Public art exhibit showcases global worldview of climate change
Ethan Li, left, and Lynn Tu work on one of the Cool Globes. (Photo: Ron Mackovich-Rodriguez.)

Public art exhibit showcases global worldview of climate change

Students are transforming giant globes to communicate abstract ideas about the climate crisis.
ByRon Mackovich-Rodriguez

Five giant concrete globes cluster around a public space just south of the center of campus. Each globe is 5 feet in diameter with a base that weighs over a ton.

Through a creative endeavor called Cool Globes: Hot Ideas for a Cooler Planet to tell the story of the climate crisis through art, students gather every Friday, surrounding each globe with fabric and ladders, objets d’art and paint.

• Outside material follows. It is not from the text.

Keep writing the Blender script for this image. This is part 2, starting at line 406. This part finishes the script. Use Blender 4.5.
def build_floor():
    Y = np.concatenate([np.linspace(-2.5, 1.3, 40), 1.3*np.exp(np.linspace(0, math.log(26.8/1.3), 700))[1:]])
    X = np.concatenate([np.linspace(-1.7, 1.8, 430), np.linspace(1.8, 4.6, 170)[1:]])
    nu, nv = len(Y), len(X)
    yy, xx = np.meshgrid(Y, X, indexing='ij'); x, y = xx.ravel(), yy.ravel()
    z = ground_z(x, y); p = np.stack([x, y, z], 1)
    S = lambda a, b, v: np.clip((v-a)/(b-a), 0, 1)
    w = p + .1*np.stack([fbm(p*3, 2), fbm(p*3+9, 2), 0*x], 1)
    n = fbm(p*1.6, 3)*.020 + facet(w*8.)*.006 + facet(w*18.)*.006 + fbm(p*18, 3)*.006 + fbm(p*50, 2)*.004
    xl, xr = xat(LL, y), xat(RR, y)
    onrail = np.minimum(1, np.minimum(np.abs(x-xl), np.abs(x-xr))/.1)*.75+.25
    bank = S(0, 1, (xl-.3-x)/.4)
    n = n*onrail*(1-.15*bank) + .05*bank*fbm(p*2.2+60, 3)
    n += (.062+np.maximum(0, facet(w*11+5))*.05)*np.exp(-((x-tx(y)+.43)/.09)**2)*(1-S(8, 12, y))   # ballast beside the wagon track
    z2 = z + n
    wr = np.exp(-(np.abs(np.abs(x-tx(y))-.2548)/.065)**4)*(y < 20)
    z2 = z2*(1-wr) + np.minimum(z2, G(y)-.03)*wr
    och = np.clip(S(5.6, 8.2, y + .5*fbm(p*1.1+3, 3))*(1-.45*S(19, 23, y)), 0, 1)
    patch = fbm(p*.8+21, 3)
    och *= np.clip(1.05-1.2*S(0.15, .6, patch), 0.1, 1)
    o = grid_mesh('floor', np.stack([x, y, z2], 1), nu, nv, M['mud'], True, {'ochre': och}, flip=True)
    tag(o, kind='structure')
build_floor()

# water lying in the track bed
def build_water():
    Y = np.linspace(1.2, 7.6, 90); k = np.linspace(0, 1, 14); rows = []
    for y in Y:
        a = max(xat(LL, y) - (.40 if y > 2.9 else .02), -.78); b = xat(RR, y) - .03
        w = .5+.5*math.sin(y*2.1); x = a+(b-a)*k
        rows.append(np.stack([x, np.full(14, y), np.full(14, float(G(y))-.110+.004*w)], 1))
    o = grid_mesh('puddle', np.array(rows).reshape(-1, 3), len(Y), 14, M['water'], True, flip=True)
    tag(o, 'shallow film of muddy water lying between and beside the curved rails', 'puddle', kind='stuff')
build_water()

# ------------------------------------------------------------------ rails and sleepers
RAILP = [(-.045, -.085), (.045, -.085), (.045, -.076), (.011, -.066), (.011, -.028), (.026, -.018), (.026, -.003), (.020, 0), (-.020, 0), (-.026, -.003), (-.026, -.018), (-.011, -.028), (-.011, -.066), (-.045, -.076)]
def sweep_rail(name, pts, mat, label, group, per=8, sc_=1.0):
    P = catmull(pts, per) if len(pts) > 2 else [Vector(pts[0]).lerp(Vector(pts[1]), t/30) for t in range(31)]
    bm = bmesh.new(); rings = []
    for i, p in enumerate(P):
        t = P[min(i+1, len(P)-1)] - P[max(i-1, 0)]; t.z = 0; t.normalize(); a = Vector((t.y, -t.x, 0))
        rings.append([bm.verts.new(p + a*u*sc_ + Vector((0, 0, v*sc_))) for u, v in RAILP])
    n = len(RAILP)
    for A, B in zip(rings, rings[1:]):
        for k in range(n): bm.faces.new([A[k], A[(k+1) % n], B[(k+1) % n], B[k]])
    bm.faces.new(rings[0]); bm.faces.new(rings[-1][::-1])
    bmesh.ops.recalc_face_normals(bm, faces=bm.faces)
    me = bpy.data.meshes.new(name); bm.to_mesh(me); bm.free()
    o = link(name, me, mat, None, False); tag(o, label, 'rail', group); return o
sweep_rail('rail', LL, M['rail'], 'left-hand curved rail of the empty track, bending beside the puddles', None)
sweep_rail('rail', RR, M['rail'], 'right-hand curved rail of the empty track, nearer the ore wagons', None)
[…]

“Painting to reflect environmental issues — it’s a really cool intersection between science and art,” said Katie Robinson, an environmental studies major at the USC Dornsife College of Letters, Arts and Sciences. “Our globe looks like a giant piece of pollen. We’re trying to give humans the perspective of a bee, to bring awareness to the decline in bee populations, the colony collapse, because of pesticide use and other factors.”

Working alongside Ethan Li, a design major at the USC Roski School of Art and Design, Robinson is covering the globe in an earthy yellow, while another student adds flocking to give it the fuzzy texture of pollen.

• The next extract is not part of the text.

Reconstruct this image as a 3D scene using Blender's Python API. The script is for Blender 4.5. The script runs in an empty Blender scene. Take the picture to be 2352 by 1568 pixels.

Nearby, environmental studies major Gianna Alcala covers another globe with torn pieces of fabric, each representing a body of water or land mass.

“We’re looking at where things are made, where they end up,” Alcala said. “We’ve seen how fast fashion has an impact on transportation [and] manufacturing, and we want to bring awareness to that.”

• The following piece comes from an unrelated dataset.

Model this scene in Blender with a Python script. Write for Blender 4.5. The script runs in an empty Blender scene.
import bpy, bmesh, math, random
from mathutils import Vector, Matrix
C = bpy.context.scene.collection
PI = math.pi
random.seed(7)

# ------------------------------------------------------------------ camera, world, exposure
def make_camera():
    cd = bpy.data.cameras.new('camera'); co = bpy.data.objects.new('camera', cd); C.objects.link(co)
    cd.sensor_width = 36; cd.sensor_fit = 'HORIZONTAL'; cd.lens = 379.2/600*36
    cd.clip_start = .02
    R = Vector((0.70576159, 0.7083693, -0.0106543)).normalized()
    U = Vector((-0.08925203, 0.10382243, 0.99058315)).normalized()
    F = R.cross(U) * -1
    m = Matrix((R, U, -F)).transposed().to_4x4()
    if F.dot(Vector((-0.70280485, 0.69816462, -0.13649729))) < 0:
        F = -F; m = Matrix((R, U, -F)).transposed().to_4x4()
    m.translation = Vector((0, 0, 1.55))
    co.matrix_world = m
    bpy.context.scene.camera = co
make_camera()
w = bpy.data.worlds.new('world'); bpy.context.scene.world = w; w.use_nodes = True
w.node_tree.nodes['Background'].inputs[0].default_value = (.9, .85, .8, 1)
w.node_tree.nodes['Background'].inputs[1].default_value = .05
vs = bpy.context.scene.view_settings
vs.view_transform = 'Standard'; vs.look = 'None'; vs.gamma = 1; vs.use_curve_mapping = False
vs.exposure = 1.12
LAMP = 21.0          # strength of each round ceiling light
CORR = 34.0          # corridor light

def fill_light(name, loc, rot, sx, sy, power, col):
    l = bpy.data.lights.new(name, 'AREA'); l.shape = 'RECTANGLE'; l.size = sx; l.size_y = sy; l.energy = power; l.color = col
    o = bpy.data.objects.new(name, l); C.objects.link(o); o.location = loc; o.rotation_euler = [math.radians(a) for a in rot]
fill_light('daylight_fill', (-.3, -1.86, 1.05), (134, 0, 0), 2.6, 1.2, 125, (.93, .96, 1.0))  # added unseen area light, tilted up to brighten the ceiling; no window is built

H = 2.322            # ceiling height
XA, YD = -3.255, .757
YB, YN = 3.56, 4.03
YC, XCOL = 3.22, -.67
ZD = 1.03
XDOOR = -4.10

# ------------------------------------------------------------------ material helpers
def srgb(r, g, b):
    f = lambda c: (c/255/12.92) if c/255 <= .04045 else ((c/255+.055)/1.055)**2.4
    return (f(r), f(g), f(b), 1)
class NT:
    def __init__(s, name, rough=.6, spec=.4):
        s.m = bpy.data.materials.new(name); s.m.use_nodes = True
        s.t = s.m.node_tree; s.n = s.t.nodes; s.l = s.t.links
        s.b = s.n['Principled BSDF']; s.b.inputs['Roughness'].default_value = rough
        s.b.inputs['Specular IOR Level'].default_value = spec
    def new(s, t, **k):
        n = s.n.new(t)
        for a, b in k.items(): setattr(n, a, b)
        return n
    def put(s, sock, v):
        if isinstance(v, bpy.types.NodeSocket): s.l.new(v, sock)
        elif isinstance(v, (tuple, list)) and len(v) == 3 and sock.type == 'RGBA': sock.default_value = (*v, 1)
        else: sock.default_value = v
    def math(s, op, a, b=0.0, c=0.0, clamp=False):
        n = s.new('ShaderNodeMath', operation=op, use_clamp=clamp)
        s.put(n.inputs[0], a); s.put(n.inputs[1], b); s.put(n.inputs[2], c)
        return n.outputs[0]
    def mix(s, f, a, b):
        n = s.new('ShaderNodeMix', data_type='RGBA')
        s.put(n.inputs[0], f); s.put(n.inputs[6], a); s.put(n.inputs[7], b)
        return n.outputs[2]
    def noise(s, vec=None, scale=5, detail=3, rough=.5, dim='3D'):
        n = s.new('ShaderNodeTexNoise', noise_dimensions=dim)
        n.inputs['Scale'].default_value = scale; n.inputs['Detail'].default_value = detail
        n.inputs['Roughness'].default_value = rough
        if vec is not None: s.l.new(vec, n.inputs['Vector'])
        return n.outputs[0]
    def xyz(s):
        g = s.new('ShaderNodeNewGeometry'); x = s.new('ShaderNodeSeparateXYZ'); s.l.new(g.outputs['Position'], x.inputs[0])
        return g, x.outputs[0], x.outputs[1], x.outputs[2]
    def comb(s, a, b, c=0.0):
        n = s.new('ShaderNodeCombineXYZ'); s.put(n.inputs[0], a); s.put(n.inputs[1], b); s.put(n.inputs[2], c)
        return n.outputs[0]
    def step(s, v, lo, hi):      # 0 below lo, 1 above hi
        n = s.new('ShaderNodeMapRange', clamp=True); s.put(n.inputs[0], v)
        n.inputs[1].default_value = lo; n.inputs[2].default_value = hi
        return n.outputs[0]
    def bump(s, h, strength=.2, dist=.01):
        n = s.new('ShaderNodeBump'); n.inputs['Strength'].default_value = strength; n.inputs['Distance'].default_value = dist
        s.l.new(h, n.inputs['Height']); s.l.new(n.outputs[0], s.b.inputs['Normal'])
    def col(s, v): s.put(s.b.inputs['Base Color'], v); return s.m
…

Cool Globes combines art and climate change

Victoria Campbell-Arvai, assistant professor of environmental studies at USC Dornsife, sees climate art as interpretive language.

“As scientists, we do a good job characterizing global environmental issues like climate changes using numbers, figures and graphs, but as humans, we have a hard time understanding numbers without an emotional connection. We’re numb to numbers,” she said. “Luckily, we have art and design to infuse numbers and concepts with that emotion that helps us to connect with these issues to want to learn more and hopefully modify our behaviors.”

As a public art initiative, Cool Globes has been exhibited around the world since 2007. USC’s exhibition is expected to premiere in mid-May.

“[The installation] strikes a few feelings,” said cognitive science major Sophia Traversi. “It might help you connect with [the Earth] more, it might resonate in different ways than numbers. And that’s what we’re trying to do in a visual way that’s not overwhelming.”